Sunday Levity: An Iranian crore and other numbers

Do the differences count?

It turns out that the Iranians used the word crore in their old numbering system. But to denote 500,000. Was this the result of Iranians being shortchanged by a shifty Indian trader several centuries ago? We don’t know, but it turns out that the Iranians stopped using the term a few decades ago. (They finally realised they’ve been had?)

The Swahili speaking Africans still use the word laki to denote 100,000, a legacy of historical trading relations between India and East Africa.

Two more interesting asides about numbers. Shinji Takasugi has a wonderful site comparing the complexities of numbering systems of various cultures.

According to him, the simplest is Tongan, where you would say “4” “2” (fa ua) for the number that is the answer to life, the universe and everything. The most complex is Huli, a language spoken in Papua New Guinea (a country the size of a small Indian state, but with perhaps as much linguistic diversity as the whole of India). In the quindecimal (base-15 system) you’d have to say “the answer is ngui ki, ngui tebone-gonaga hombearia“, that is “(15 × 2) + (12 object of the 3rd 15)”. Mr Takasugi deems Hindi as the fourth most complex. That’s a little questionable, because though the names are slightly irregular, the pattern is not too hard to discern. The answer, as you know, is bayalees.

The Balkan-Romanis (popularly known as the Gypsies) count their numbers as jekh (yake), duj, trin, štar (char), panc (panch), šov (chov), eftá, oxtó, enjá, deš (dach) and biš (for 20). The answer according to them is saránda-te-duj. The Gypsies, being the impatient sort, must have left India after six, and made up the rest as they went along. [That doesn’t explain why they got des and bis, but this is a Sunday Levity post. It need not make sense]

4 thoughts on “Sunday Levity: An Iranian crore and other numbers”

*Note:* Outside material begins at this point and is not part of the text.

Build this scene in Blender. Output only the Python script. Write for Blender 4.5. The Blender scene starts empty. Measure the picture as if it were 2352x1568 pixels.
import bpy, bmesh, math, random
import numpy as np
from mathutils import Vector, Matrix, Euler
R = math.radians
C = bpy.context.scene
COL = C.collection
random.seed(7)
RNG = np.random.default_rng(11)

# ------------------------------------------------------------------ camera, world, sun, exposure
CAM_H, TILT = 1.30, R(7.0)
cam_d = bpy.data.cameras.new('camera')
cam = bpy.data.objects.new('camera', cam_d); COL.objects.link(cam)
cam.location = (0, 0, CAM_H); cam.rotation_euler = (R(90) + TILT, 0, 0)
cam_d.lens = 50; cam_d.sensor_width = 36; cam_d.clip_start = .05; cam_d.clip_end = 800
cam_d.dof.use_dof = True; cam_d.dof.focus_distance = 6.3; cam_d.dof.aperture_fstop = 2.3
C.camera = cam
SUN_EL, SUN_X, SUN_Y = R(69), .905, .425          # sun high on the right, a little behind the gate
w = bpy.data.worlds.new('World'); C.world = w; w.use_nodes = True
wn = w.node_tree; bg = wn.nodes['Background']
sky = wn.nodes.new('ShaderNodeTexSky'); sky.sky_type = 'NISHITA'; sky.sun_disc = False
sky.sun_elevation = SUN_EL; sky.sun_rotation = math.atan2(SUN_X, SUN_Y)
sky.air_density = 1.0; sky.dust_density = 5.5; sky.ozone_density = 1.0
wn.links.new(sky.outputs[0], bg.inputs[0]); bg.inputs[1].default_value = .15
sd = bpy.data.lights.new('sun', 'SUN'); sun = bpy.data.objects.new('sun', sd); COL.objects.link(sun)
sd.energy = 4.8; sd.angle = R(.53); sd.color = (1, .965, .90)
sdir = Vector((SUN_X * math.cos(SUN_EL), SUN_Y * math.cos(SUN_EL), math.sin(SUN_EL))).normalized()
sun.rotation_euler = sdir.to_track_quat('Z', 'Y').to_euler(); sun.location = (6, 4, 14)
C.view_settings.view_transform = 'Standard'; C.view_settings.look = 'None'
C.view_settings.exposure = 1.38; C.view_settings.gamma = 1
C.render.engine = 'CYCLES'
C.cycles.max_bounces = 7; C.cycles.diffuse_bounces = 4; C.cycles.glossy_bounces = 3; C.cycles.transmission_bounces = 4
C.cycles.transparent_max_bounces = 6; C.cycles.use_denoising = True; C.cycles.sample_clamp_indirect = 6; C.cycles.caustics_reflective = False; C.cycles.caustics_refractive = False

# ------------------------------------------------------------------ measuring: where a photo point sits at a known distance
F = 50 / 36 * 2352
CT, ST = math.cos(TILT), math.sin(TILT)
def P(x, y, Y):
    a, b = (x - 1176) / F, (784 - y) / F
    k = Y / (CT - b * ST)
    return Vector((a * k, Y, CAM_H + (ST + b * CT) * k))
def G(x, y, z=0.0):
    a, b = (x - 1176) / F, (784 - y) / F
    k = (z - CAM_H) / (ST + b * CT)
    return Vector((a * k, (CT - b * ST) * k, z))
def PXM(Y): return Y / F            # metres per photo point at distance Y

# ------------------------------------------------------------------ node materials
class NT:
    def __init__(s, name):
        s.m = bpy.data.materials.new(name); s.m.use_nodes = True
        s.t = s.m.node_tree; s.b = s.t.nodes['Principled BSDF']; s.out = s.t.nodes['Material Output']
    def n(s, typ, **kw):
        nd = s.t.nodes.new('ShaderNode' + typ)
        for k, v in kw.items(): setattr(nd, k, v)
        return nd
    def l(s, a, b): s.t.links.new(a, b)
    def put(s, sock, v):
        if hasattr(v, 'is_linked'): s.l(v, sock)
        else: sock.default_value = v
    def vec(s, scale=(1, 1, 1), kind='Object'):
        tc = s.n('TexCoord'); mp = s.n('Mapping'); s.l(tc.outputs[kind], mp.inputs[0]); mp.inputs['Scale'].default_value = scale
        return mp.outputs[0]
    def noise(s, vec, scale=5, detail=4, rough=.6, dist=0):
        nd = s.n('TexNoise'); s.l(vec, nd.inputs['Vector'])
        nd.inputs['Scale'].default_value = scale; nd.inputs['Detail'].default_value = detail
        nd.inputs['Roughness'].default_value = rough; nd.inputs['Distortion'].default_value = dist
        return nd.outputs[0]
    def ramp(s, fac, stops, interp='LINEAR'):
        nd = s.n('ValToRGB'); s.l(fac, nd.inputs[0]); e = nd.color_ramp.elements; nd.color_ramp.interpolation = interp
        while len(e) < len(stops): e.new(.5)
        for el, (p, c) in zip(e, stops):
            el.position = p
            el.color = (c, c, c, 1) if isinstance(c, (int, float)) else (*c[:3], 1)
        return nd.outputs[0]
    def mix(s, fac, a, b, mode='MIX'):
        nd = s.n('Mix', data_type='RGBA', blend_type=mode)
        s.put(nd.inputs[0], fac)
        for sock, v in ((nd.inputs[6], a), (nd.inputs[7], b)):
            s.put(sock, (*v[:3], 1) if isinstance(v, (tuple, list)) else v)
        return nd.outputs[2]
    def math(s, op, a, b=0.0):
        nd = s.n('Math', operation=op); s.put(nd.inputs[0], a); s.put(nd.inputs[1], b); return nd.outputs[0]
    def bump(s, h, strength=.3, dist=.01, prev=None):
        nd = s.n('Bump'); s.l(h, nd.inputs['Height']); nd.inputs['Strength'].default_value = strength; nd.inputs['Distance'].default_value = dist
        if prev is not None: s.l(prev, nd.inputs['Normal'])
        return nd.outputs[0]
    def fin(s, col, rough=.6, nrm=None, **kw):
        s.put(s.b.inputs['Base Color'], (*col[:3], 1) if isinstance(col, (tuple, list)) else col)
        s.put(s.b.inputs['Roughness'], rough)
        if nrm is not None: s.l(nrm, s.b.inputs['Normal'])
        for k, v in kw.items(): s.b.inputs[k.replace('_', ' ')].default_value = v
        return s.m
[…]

  1. From Romano Lavo-Lil Romany Dictionary Gypsy Dictionary
    by George Borrow Part 1 out of 4

    The English Gypsies can count up to six, and have the numerals for
    ten and twenty, but with those for seven, eight, and nine, perhaps
    not three Gypsies in England are acquainted. When they wish to
    express those numerals in their own language, they have recourse to
    very uncouth and roundabout methods, saying for seven, dui trins ta
    yeck, two threes and one; for eight, dui stors, or two fours; and for
    nine, desh sore but yeck, or ten all but one. Yet at one time the
    English Gypsies possessed all the numerals as their Transylvanian,
    Wallachian, and Russian brethren still do; even within the last fifty
    years there were Gypsies who could count up to a hundred…

  2. RF,

    Amazing find…I didn’t know that. Looks like they picked up 7, 8 and 9 from Hungarian languages.

    Sriram,

    Yes, compared to South Indian languages, it is. Nalpathi-irandu and Nalvaththa-eradu arise out of a simpler system. But compared many of those others on his list it is (arguably) not.